Schwinger variational principle theory of collisions in the presence of multiple potentials

TL;DR

This paper introduces a Schwinger variational principle-based method for collision problems with multiple potentials, avoiding divergences of previous methods and providing new insights into scattering and photodetachment processes.

Contribution

It develops a divergence-free variational approach that extends local frame transformation theory and applies it to various confining potentials and photodetachment scenarios.

Findings

Total photoabsorption probability vanishes at all channel thresholds.

Resonances occur below channel thresholds for negative scattering lengths.

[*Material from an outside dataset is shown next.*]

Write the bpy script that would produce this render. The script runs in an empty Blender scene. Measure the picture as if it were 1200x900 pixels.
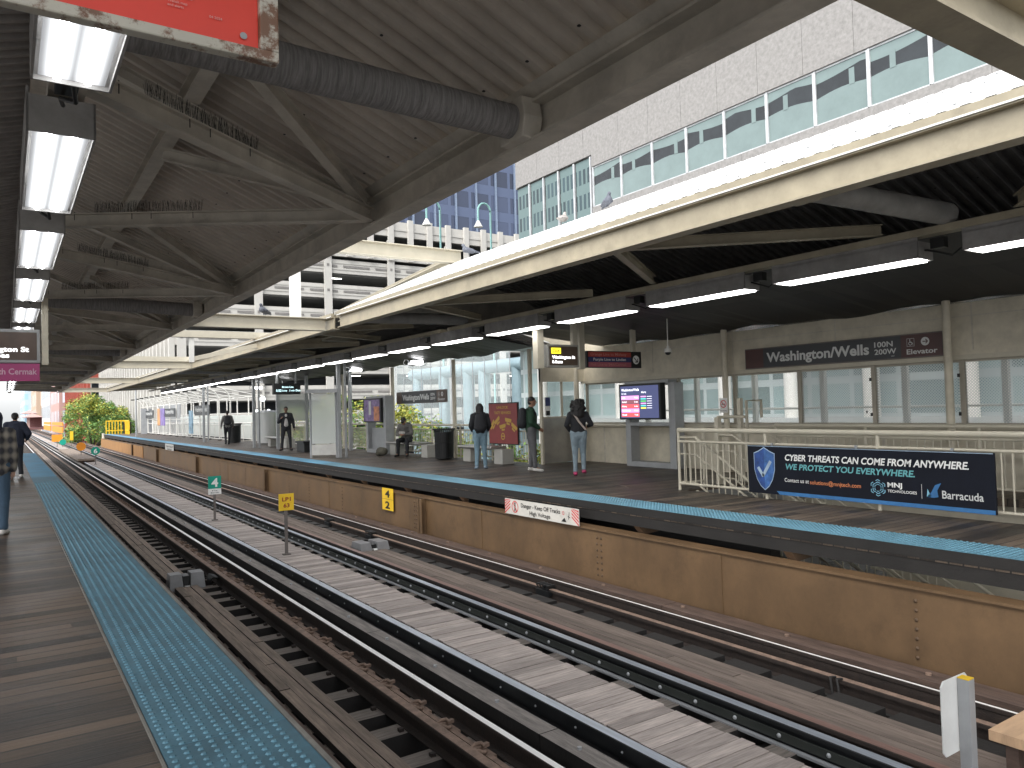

Unique features emerge in negative ion photodetachment under magnetic fields.

Abstract

A theoretical method for treating collisions in the presence of multiple potentials is developed by employing the Schwinger variational principle. The current treatment agrees with the local (regularized) frame transformation theory and extends its capabilities. Specifically, the Schwinger variational approach gives results without the divergences that need to be regularized in other methods. Furthermore, it provides a framework to identify the origin of these singularities and possibly improve the local frame transformation. We have used the method to obtain the scattering parameters for different confining potentials symmetric in $x,y$. The method is also used to treat photodetachment processes in the presence of various confining potentials, thereby highlighting effects of the infinitely many closed channels. Two general features predicted are the vanishing of the total photoabsorption probability at {\it every} channel threshold and the occurrence of resonances below the channel thresholds for negative scattering lengths. In addition, the case of negative ion photodetachment in the presence of uniform magnetic fields is also considered where unique features emerge at large scattering lengths.